"Up to 1.825 Trillion KRW Can Be Saved Annually
Through Power Control Optimization"
The Korea Electric Power Corporation (KEPCO) subsidiary, Western Power, incurred a total loss of 39.2 billion KRW due to negligence in economic feasibility review, prompting the Board of Audit and Inspection to demand disciplinary action and caution for the responsible personnel.
On the 6th, the Board of Audit and Inspection released an audit report titled "Status of Operation and Management of Major Power Generation Facilities," stating, "KEPCO subsidiaries continue to suffer losses due to poor power generation facility installations and investments," highlighting this issue.
According to the report, Western Power invested in a wind power project in Sweden but failed to properly conduct an economic feasibility review, such as not utilizing local wind speed data, resulting in the complete loss of the 39.2 billion KRW investment.
The Board of Audit and Inspection stated, "Western Power included an internal rate of return (IRR) of 7.31% as recorded in the financial model without recalculating it, and prepared the agenda for the enterprise risk management committee excluding risk factors such as compensation payments, leading to the total loss of the investment." They added, "Disciplinary action and caution were requested for eight related personnel."
Additionally, Western Power unjustly exempted a penalty of 2.2 billion KRW from a company that failed to meet the mandatory coal ash removal volume under a service contract. Consequently, the Board of Audit and Inspection demanded disciplinary action and caution for three related personnel.
Another KEPCO subsidiary, Southern Power, was found to have wasted 450 million KRW of budget by signing a contract amendment to purchase more solar cell modules than necessary, despite the supplier failing to fulfill the contract at Busan New Port, without imposing any sanctions.
Furthermore, a simulated analysis of the Korea Power Exchange's (KPX) power control performance confirmed that optimizing power control could reduce generation costs by as much as 1.825 trillion KRW annually.
The Board of Audit and Inspection explained, "South Korea lacks indicators to assess the economic efficiency of power control performed by KPX, and there is no system for analyzing power control performance.
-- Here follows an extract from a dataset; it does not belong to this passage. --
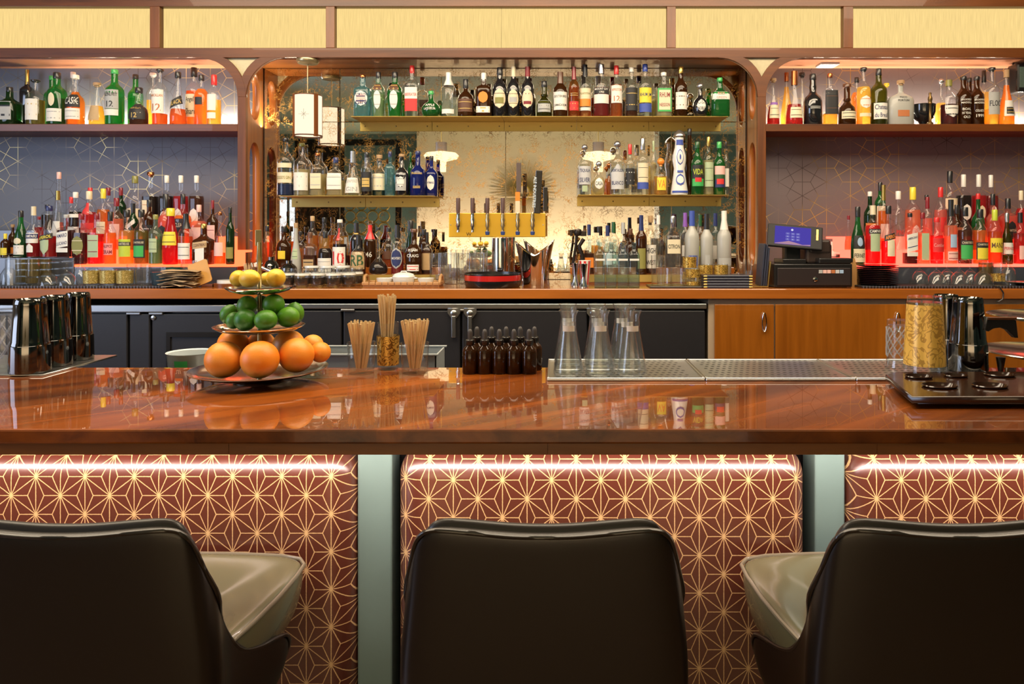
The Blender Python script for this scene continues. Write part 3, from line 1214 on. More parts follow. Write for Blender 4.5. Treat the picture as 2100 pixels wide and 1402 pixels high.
# ------------------------------------------------------------------ lit bottle steps in the side bays
GL = emis('orange_lit_acrylic', (1.0, .105, .035), 3.8)
GR = emis('coral_lit_acrylic', (1.0, .10, .06), 3.8)
DKST = plain('dark_acrylic_step', (.05, .055, .075), .15, coat=.6)
ZT = [1.262, 1.337, 1.412]
DT = [(4.03, 4.14), (4.14, 4.246), (4.252, 4.37)]


def lit_steps(x0, x1, label, g):
    ox = (x0 + x1) / 2
    t = thing('lit_bottle_step', label, 'bottle step', (ox, 4.03, ZCNT))
    for i in range(3):
        d0, d1 = DT[i]
        z = ZT[i] - ZCNT
        if x0 < XL0:
            x0 = X_at((151.5, 141, 134)[i], d0) + .002
            if i == 2:
                x1 = XL0 - .004
        obj('tread', box(x0 - ox, x1 - ox, d0 - 4.03, d1 - 4.03 + (.002 if i == 0 else 0), z - .012, z, .002), t, mat=g)
        zb = 0.0 if i == 0 else ZT[i - 1] - ZCNT
        obj('riser', box(x0 - ox, x1 - ox, d0 - 4.03 + .004, d0 - 4.03 + .012, zb, z - .012), t, mat=g if i else DKST)
    for xx in (x1 - ox - .006,):
        obj('side_panel', box(xx, xx + .006, .012, .20, 0, ZT[0] - ZCNT - .012), t, mat=DKST)
    return t


lit_steps(X_at(150, 4.03), X_at(484, 4.03), 'glowing orange acrylic bottle step in the left bay', GL)
lit_steps(X_at(1740, 4.03), X_at(2190, 4.03), 'glowing coral acrylic bottle step beside the cash register', GR)
t = thing('dark_bottle_step', 'unlit dark acrylic step under the bottles at the left edge', 'bottle step', (X_at(20, 4.03), 4.03, ZCNT))
for i in range(3):
    obj('tread', box(-.62, X_at((151.5, 141, 134)[i], DT[i][0]) - t.location.x, DT[i][0] - 4.03, DT[i][1] - 4.03, 0 if i == 0 else .03, 1.300 - ZCNT + .075 * i, .003), t, mat=DKST)

# ------------------------------------------------------------------ front bar
D1, D2 = D_on(880, ZBAR), D_on(753, ZBAR)
bar = thing('bar_counter', 'glossy lacquered wooden bar counter with diagonal veneer and dark front edge', 'bar counter', (0, D1, 0))
obj('bar_top', box(-2.7, 2.6, 0, D2 - D1, ZBAR - .028, ZBAR, .004), bar, mat=W_BAR)
xb = [-2.7, -1.75, -1.2, -.62, -.02, .60, 1.07, 1.7, 2.6]
for a, b in zip(xb, xb[1:]):
    boxobj('apron_board', (a + .0001, b - .0001, .006, .035, ZBAR - .0495, ZBAR - .006), W_APRON, bar, .0006, 1)
obj('back_edge', box(-2.7, 2.6, D2 - D1 - .03, D2 - D1 - .004, ZBAR - .05, ZBAR - .028), bar, mat=W_APRON)
obj('carcass', box(-2.7, 2.6, .40, .52, 0, ZBAR - .03), bar, mat=plain('dark_carcass', (.02, .02, .018), .6))
# LED bar under the counter
ld = thing('led_strip', 'pinkish LED strip glowing under the bar counter edge', 'light strip', (0, 1.472, 1.0195))
obj('diffuser', box(-2.5, 2.4, -.006, .006, -.002, .014), ld, mat=emis('led_diffuser', (1.0, .72, .60), 4.0))
obj('channel', box(-2.5, 2.4, -.009, .009, .0165, .022), ld, mat=STEEL)
SL = star_leather()


def panel(x0, x1, label):
    DP = 1.62
    ox = X_at(678.5, DP) if x0 < -1 else X_at(1030.5, DP) if x0 < .6 else X_at(1848.5, DP)
    oz = Z_at(984 if x0 > -1 else 977, DP)
    t = thing('upholstered_panel', label, 'wall panel', (ox, DP, oz))
    b = box(x0 - ox, x1 - ox, 0, .16, .10 - oz, .9625 - oz, .062, 10)
    m = bpy.data.meshes.new('p')
    b.to_mesh(m)
    b.free()
    smooth(m, 60)
    pc = obj('padded_cover', m, t, mat=SL)
    pc.modifiers.new('w', 'WEIGHTED_NORMAL').keep_sharp = False
    obj('backing', box(x0 - ox + .07, x1 - ox - .07, .16, .172, .08 - oz, .90 - oz), t, mat=BLACK)


panel(-1.36, X_at(722, 1.62), 'red brown star patterned padded panel behind the leftmost stool')
panel(X_at(810, 1.62), X_at(1662, 1.62), 'red brown star patterned padded panel behind the middle stool')
panel(X_at(1750, 1.62), 1.55, 'red brown star patterned padded panel behind the rightmost stool')
PG = plain('grey_green_paint', (.17, .265, .245), .32, coat=.2, var=.25, scale=6)
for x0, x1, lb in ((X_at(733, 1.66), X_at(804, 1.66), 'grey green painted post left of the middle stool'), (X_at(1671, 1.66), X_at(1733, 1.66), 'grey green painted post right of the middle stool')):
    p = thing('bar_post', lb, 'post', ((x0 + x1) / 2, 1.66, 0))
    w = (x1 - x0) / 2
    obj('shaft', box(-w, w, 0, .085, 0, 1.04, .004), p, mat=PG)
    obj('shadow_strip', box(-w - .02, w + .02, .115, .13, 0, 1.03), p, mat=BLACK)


# ------------------------------------------------------------------ stools
def make_stool(label, cx, rz=0.0):
    t = thing('bar_stool', label, 'stool', (cx, 1.30, 0), rz)
    cx0, cy0 = 0, 1.30
    half = [(0, 1.172, .958), (.05, 1.172, .959), (.10, 1.173, .963), (.15, 1.175, .967), (.180, 1.179, .966), (.195, 1.183, .958), (.205, 1.190, .940), (.212, 1.202, .895), (.218, 1.225, .84),
            (.222, 1.26, .78), (.227, 1.315, .705), (.238, 1.37, .675), (.252, 1.42, .664), (.262, 1.452, .655), (.262, 1.470, .63), (.256, 1.476, .60)]
    full = [(-x, y, z) for x, y, z in reversed(half[1:])] + half
    n = len(full)

    def plan(i, v):
        x, y, z = full[i]
        zz = .50 + (z - .50) * v
        u = min(max((zz - .50) / .46, 0), 1)
        # belly: wider at seat height than at the top edge
        q = max(0.0, min(1.0, (.96 - zz) / .22))
        base = max(abs(x), 1e-6)
        bell = .022 * q if i_back(i) else 0.0
        wx = base + bell * min(base / .2, 1)
        low = max(0, (.64 - zz) / .14)
        wx *= 1 - .22 * low * low
        yy = y + (.018 * (1 - u) if i_back(i) else 0) + .05 * low * low * (1 if y < 1.35 else -1.2)
        return (math.copysign(wx, x), yy, zz)

    def i_back(i):
        return full[i][1] < 1.24
    nv = 14
    outer = [[plan(i, j / nv) for i in range(n)] for j in range(nv + 1)]
    cen = Vector((0, 1.42, 0))

    def inset(p, d):
        q = Vector((p[0], p[1] - 1.42, 0))
        q = Vector((p[0], (p[1] - 1.42) * 1.3, 0))
        l = q.length
        k = d / l if l > 0 else 0
        return (p[0] - q.x * k, p[1] - q.y * k, p[2])

    def grid(G, flip=False):
        vs = [p for r in G for p in r]
        fs = []
        m = len(G[0])
        for a in range(len(G) - 1):
            for b in range(m - 1):
                f = (a * m + b, a * m + b + 1, (a + 1) * m + b + 1, (a + 1) * m + b)
                fs.append(f[::-1] if flip else f)
        return vs, fs
    off = lambda p: (p[0] - cx0, p[1] - cy0, p[2])
    # outer shell with rolled rim
    G = [[off(p) for p in r] for r in outer]
    G.append([off((inset(p, .006)[0], inset(p, .006)[1], p[2] + .005)) for p in outer[-1]])
    G.append([off((inset(p, .014)[0], inset(p, .014)[1], p[2] + .004)) for p in outer[-1]])
    vs, fs = grid(G)
    me = bpy.data.meshes.new('back_shell')
    me.from_pydata(vs, [], fs)
    smooth(me, 70)
    me.materials.append(LEATHER)
    o = obj('backrest', me, t)
    o.modifiers.new('s', 'SUBSURF').levels = 1
    o.modifiers['s'].render_levels = 2
    # inner cushion, a little higher than the rim
    G2 = []
    for j in range(nv, 3, -1):
        G2.append([off((inset(p, .042)[0], inset(p, .042)[1], p[2] - .004)) for p in outer[j]])
    top1 = [off((inset(p, .014)[0], inset(p, .014)[1], p[2] + .001)) for p in outer[-1]]
    top2 = [off((inset(p, .020)[0], inset(p, .020)[1], p[2] + .014)) for p in outer[-1]]
    top3 = [off((inset(p, .034)[0], inset(p, .034)[1], p[2] + .013)) for p in outer[-1]]
    vs, fs = grid([top1, top2, top3] + G2)
    me = bpy.data.meshes.new('inner')
    me.from_pydata(vs, [], fs)
    smooth(me, 70)
    me.materials.append(LEATHER)
    o = obj('back_cushion', me, t)
    o.modifiers.new('s', 'SUBSURF').levels = 1
    # piping along the rim
    path = [off((inset(p, .002)[0], inset(p, .002)[1] , p[2] + .001)) for p in outer[-1]]
    # densify with catmull-rom
    P = [Vector(p) for p in path]
    dense = []
    for i in range(len(P) - 1):
        p0, p1, p2, p3 = P[max(i - 1, 0)], P[i], P[i + 1], P[min(i + 2, len(P) - 1)]
        for k in range(4):
            s = k / 4
            dense.append(0.5 * ((2 * p1) + (-p0 + p2) * s + (2 * p0 - 5 * p1 + 4 * p2 - p3) * s * s + (-p0 + 3 * p1 - 3 * p2 + p3) * s ** 3))
    dense.append(P[-1])
    obj('piping', tube(dense, .0042, 6, 'piping'), t, mat=plain('dark_piping', (.02, .014, .010), .3, coat=.4))
    # seat cushion
    st = [(0, 1.215), (.12, 1.218), (.185, 1.235), (.215, 1.29), (.236, 1.36), (.252, 1.43), (.262, 1.50), (.262, 1.545), (.245, 1.572), (.20, 1.588), (.10, 1.597), (0, 1.60)]
    edge = [(x, y) for x, y in st] + [(-x, y) for x, y in reversed(st[1:-1])]
    ez = lambda y: .712 + .036 * min(max((y - 1.22) / .30, 0), 1)
    rings = []
    c0 = (0, 1.40)
    for k, dz in ((.0, -.046), (.25, -.042), (.5, -.028), (.75, -.006), (.90, .006), (.975, .006), (1.0, 0), (1.012, -.012), (1.0, -.05), (.95, -.10), (.85, -.13), (.5, -.14), (0, -.14)):
        rings.append([off((c0[0] + (x - c0[0]) * k, c0[1] + (y - c0[1]) * k, (ez(y) if k > .4 else .735) + dz)) for x, y in edge])
    vs, fs = [], []
    m = len(edge)
    for r in rings:
        vs += r
    for a in range(len(rings) - 1):
        for b in range(m):
            c = (b + 1) % m
            fs.append((a * m + b, a * m + c, (a + 1) * m + c, (a + 1) * m + b)[::-1])
    me = bpy.data.meshes.new('seat')
    me.from_pydata(vs, [], fs)
    bmx = bmesh.new()
    bmx.from_mesh(me)
    bmesh.ops.remove_doubles(bmx, verts=bmx.verts, dist=1e-5)
    bmesh.ops.recalc_face_normals(bmx, faces=bmx.faces)
    bmx.to_mesh(me)
    bmx.free()
    smooth(me, 80)
    me.materials.append(LEATHER_IN)
    o = obj('seat', me, t)
    o['label'] = 'olive leather seat cushion coloured paler for LED sheen'
    o.modifiers.new('s', 'SUBSURF').levels = 1
    o.modifiers['s'].render_levels = 2
    pp = [Vector(off((x * 1.006, 1.40 + (y - 1.40) * 1.006, ez(y) + .002))) for x, y in edge]
    obj('seat_piping', tube(pp, .0042, 6, 'p', True), t, mat=plain('olive_piping', (.20, .18, .12), .3, coat=.4))
    obj('pedestal', lathe([(0, 0), (.22, 0), (.225, .008), (.20, .018), (.06, .03), (.03, .05), (.028, .55), (.09, .575), (.12, .60), (0, .60)], 24), t, (0, .09, 0), BLACKST)
    obj('footrest', tube([(.17 * math.cos(q * PI / 12), .09 + .17 * math.sin(q * PI / 12), .30) for q in range(24)], .011, 8, 'f', True), t, mat=BLACKST)
    obj('footrest_spoke', tube([(-.17, .09, .30), (.17, .09, .30)], .008, 8), t, mat=BLACKST)
    return t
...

Referring to the U.S. case, we analyzed KPX's control performance over one year from October 2022 to September 2023."
Moreover, it was found that KPX does not operate work shifts on holidays, which reduces the accuracy of power demand forecasts for the following day.
The Board of Audit and Inspection demanded that KPX develop and establish a power control system capable of reducing generation costs and instructed them to devise measures such as adjusting nationwide power demand forecasts for the day after holidays through expert meetings to improve forecast accuracy.